Rally New Zealand
It’s that time that all people who love the English Language fear, when one person on a keyboard does more damage to spelling and grammar than 100 teenagers SMS’ing to each other, where one man attempts to glimpse into the future and complete fails. Where someone, somewhere is laughing, but everyone else groans at the predictability of the jokes – and this time it shall be no different as Marcus brings you what will happen in the 2006 Sheep Shaggers Rally NZ!
(You didnt think I would ignore sheep jokes, right? BTW, how does a NZ farmer count his sheep? 1… 2…. Hello darling ……4….. 5….. )
The big news of the event is 10 billion times world champion on motorbikes and other things that make women go weak at the knees, the exceptionally well endowered Valentio Rossi joins Team Subaru. For once in his lfe, Petter Solberg has not a single groupie as they are all queued behind Rossi’s caravan all waiting for their turn. Much bemused by this turn of events and feeling alone without huggable female flesh to warm him, he for the first time gets to see his Subaru without anyone being in the way and promptly vomits over the nose. “You mean to say I’ve been driving this ugly s***box all year?!?!?” he yells. Much put off by this unexpected revelation, Petter bludgeons the chief designer to death and demands immediate changes and a race winner – and they borrow a red MY06 that’s proven to be a race winner from Australia, promptly blowing the field away.
Said owner of red MY06 sniggers as he HAS in fact done better in an event with his Subaru than SWRT has all year. For starters, it finished.
I might add that I suspect that Solberg will win the event as hell froze over, my Galant finally ran properly in an event and I won by 0.02 sec. As it’s about as reliable as a Subaru, I cant see how Solberg’s car will lose.
Chris Atkinson decides to miss recce and take notes from his new best mate Rossi instead. He comes out of Rossi’s tent, wide eyed but much learned in the arts of what makes Rossi a hit with the ladies. Pausing only to put Chir’s Angels on Cloud 9 at the back of the service truck, he too drives the event like a madman, hurrying to get back for this new thing called “women” in between stages. He eventually crashes out of the rally, turning his Subaru to scrap while leading, but also manages to bag a few farmers daughters while waiting to be shuttled back to the service park.
Valentio Rossi also crashes because he saw this ****** AWESOME set of knockers at a spectator point. But he also crashes with true style, managing to mono the Subaru and moon the crowd at the same time.

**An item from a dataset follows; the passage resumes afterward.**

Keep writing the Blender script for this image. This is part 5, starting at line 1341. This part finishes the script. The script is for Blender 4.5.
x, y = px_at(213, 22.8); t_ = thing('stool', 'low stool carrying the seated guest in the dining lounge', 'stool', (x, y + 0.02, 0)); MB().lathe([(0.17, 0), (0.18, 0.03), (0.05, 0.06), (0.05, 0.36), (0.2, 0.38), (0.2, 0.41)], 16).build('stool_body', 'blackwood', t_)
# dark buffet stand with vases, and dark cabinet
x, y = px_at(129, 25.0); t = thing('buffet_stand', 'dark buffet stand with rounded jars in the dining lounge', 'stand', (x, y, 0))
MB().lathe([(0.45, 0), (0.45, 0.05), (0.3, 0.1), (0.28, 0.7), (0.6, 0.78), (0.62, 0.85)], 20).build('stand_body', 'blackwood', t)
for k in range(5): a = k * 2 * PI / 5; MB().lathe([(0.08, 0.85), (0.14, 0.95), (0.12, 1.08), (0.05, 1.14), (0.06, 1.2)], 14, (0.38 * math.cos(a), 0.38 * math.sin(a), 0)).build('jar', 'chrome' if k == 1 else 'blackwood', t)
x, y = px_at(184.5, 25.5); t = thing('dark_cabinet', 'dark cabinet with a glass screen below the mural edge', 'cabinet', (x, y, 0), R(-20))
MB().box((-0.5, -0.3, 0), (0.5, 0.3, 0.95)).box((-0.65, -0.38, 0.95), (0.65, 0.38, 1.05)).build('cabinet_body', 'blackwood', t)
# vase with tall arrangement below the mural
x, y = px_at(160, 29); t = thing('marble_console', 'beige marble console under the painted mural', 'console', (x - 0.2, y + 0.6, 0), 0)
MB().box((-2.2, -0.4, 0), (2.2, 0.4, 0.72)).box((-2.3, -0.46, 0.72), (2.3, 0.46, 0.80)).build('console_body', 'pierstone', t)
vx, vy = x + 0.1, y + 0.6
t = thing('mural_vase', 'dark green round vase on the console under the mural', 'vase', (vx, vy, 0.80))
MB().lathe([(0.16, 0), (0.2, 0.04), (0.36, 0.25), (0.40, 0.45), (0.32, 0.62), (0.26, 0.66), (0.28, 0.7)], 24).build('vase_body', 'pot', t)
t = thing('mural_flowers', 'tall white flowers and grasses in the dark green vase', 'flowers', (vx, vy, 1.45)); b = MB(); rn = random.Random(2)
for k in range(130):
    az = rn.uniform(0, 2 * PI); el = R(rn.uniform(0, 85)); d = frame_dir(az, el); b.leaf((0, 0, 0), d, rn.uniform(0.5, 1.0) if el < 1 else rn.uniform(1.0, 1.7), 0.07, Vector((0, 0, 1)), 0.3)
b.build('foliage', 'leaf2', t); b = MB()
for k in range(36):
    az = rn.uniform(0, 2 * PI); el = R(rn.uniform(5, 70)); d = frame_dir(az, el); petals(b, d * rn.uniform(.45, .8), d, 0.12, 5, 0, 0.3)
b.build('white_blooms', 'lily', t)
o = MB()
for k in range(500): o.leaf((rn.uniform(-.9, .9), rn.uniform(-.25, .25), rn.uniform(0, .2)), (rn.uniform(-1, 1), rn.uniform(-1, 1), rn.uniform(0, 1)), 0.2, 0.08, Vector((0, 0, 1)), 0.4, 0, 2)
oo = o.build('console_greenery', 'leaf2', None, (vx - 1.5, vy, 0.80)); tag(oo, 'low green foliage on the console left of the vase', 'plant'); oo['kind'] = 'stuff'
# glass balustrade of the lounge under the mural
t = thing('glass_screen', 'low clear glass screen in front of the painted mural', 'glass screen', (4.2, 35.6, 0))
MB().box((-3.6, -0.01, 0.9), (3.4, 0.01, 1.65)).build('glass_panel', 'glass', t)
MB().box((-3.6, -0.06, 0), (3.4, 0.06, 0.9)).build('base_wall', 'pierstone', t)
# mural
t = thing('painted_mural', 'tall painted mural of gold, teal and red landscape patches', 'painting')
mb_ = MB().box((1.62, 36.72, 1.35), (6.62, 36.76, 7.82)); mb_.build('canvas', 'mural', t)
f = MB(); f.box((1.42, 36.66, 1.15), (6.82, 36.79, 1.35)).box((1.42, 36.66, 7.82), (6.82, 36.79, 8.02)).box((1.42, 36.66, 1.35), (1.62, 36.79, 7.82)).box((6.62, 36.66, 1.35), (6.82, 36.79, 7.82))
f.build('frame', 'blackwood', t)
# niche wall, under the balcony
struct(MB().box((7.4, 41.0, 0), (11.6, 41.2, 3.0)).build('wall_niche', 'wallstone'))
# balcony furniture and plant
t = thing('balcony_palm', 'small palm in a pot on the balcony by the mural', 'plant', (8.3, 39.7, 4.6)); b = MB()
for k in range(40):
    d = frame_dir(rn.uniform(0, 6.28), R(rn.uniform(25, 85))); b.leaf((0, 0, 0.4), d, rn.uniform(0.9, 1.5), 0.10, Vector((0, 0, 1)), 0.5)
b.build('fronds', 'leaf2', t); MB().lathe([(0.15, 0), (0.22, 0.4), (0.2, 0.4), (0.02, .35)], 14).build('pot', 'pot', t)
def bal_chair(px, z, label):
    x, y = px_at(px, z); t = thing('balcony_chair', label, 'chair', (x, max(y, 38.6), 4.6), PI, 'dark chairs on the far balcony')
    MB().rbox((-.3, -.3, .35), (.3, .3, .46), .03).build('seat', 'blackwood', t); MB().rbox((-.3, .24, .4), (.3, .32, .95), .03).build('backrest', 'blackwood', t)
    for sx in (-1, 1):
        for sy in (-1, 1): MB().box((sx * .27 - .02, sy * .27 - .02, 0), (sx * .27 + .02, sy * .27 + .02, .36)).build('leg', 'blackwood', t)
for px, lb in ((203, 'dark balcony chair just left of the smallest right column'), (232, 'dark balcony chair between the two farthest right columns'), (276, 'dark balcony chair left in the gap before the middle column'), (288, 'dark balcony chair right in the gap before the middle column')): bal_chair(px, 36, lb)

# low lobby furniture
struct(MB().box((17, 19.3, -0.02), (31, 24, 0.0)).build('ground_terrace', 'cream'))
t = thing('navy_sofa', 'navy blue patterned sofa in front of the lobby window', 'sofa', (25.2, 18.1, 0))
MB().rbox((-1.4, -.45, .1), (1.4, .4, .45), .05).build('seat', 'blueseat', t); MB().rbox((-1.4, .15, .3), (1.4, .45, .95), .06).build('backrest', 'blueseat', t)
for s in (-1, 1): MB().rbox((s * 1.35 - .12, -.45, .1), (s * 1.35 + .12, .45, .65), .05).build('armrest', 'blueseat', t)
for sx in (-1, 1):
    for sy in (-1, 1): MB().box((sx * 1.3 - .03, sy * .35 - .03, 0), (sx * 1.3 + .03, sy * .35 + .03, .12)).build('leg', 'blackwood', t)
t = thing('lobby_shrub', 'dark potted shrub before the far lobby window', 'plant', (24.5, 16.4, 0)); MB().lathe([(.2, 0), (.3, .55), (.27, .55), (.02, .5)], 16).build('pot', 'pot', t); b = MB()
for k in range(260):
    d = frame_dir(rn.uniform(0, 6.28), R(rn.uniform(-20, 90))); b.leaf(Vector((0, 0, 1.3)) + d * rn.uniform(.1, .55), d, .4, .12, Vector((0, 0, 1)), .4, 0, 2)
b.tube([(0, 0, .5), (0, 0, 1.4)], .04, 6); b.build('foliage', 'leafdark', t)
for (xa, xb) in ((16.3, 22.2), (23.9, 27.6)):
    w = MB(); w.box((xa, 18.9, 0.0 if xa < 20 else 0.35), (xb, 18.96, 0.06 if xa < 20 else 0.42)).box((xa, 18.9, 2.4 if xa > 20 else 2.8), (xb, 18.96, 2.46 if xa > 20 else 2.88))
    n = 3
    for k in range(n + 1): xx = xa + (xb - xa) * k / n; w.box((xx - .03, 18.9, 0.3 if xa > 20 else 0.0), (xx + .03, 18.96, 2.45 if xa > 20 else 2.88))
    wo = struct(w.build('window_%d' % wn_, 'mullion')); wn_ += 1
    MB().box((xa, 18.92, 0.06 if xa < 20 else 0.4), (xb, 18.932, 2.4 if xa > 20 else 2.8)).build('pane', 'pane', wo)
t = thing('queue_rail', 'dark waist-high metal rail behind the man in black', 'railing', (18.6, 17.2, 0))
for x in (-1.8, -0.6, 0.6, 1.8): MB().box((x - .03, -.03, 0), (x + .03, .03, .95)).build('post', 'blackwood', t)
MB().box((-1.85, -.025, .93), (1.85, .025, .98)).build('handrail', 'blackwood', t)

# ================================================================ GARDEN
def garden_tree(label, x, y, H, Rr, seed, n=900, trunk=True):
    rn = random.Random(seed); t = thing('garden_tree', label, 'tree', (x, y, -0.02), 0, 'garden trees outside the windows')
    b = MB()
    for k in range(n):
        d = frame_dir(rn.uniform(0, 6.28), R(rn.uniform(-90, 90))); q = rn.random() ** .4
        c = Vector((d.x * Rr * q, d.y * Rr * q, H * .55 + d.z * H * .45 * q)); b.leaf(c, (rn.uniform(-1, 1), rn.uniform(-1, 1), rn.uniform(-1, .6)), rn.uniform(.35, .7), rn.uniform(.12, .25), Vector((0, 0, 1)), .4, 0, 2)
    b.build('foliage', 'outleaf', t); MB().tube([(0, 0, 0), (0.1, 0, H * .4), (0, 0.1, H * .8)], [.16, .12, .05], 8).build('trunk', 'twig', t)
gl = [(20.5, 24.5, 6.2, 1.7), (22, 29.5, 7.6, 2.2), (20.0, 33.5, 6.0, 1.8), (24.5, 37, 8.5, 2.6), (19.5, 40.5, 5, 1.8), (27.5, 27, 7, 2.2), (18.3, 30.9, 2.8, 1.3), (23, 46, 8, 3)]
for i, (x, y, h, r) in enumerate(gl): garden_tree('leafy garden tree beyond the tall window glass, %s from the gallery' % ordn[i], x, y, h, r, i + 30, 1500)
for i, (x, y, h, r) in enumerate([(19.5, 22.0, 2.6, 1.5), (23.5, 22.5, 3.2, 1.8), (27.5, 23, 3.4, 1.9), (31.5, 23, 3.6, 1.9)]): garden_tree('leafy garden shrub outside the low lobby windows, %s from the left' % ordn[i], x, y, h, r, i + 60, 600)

Sebastian Loeb is taken aback by the Subaru antics and refuses to drive other than recce because Subaru clearly weren’t taking rallying seriously and people kept on making fun of ow he spoke ummmmmmmm Eeengleeeesh.
Danni Sordo is caught with a cow and is deported for indecent acts
Marcus Gronholm likewise crashes but restarts, finishing fifth, the reason given was a sheep sabotaged his wheel nuts, mistaking the Scandinavian for a local farmer.
Mikko Hirovornen hasnt sobered up after winning Australia and does the entire event with bolld in his alcohol system, finishing second, even after a sheep decides to try to commit suicide by jumping in front of his car at high speed. Luckly for the sheep, a farmer had hold of it at the time.
Xavier Pons comes third and has threatened to kill me if I tell anyone about the velcro gloves in the car.
Matthew Wilson, with no time for wooly thinking comes fourth in a major shock. He is later seen screaming at a sheep “RACK OFF LAMB!!!” with a large axe in his hands.
Did you know there’s a Team Subaru Russia? Well, there is. So because that’s so cool and they drive a WRX Spec C, So Sergey Popavaliumandropov is sixth
After that? I have no idea. The sheep I know are always the losers with a massive bonfire after the event and not a single woman in NZ over 18 remaining a virgin after Rossi and his new mate Atkinson are finished.